While today no one calls himself a “Rousseauian,” Rousseau has deeply influenced contemporary America. For example, Rousseau’s book about childrearing, Emile, was taken up by Maria Montessori as the foundation for the Montessori educational program, including more than 4,000 U.S. schools today. And, Rousseau’s notion of the “general will” of the citizens that should direct the state was taken up by the German political philosopher Immanuel Kant. Kant, in turn, strongly influenced the twentieth-century American political philosopher John Rawls’s notion of “justice as fairness.” Rawls’s “justice as fairness” guided many in the last generation of Washington policymakers. President Obama’s frequent invocation of term “fairness” in his reelection campaign has its intellectual origins in Rousseau’s thought, and so Rousseau’s thought is certainly essential to understanding the contemporary American political culture.

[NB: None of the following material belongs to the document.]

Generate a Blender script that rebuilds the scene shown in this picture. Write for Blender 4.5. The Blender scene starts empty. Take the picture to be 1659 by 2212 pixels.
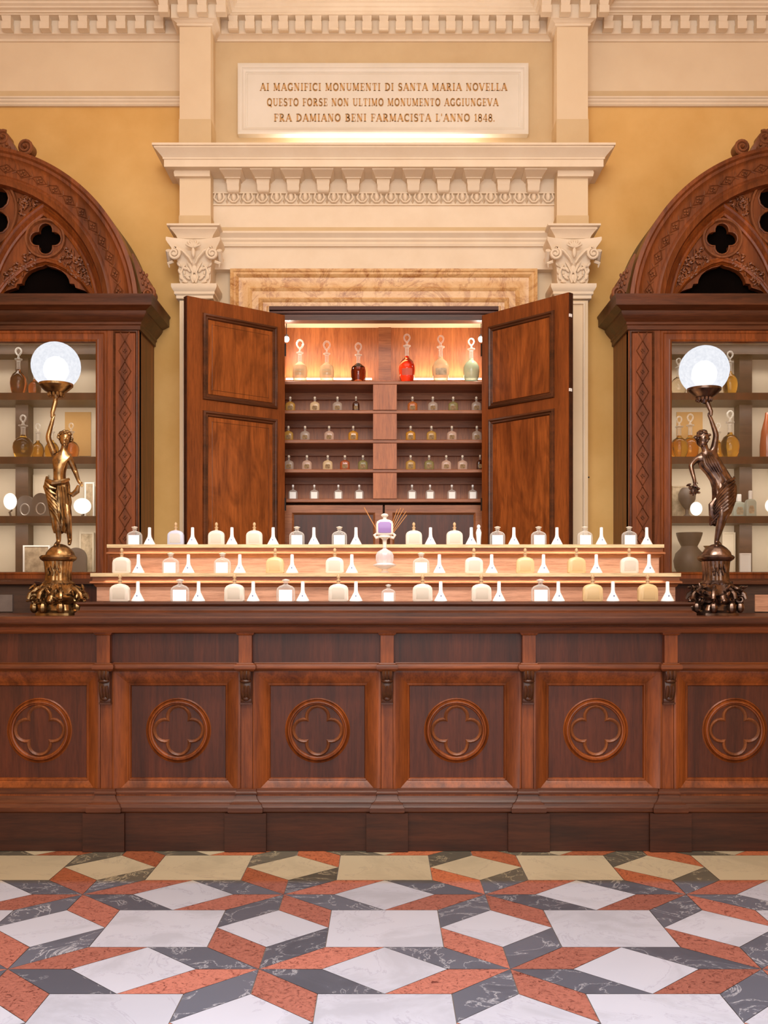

But Rousseau’s thought is also of strong interest to philanthropists because he wrote so insightfully about the motives of human behavior in general, and about what motivates philanthropy in particular. Rousseau wrote that there are two natural sentiments that guide human behavior: pity and self-love. Pity, and what Rousseau judged to be an inborn repugnance at the sufferings of fellow men, motivate philanthropy. But this motive is limited by man’s self-love -- and especially by the worst forms of self-love.

Rousseau distinguished between a healthy self-love that encompasses a desire for self-preservation and welfare (he called this amour de soi) and an unhealthy, prideful self-love that encompasses a desire for the esteem and regard of others (he called this amour-propre). Too often, Rousseau wrote, people give charitably only to win the esteem of their fellow wealthy aristocrats rather than truly to help others -- that is, they are motivated by self-love (in the sense of amour-propre) rather than by pity. He had scathing words, for example, for Parisian aristocrats who wept over sufferings portrayed at the theatre and then rode home in their carriages indifferent to the poor Parisians they passed between the theatre and their mansions. Likewise today, it’s easy to be tempted into showy philanthropies by the desire to win the praise and esteem of peers and to miss attending to the genuine needs of those nearby in our neighborhoods.

So while no upright person would take Rousseau as his model of probity and as a guide for personal conduct, Rousseau’s insight into human motives and into true and false philanthropy remains keenly relevant -- just as Rousseau’s political and educational thought continues to influence America today.

Best wishes for a happy Thanksgiving.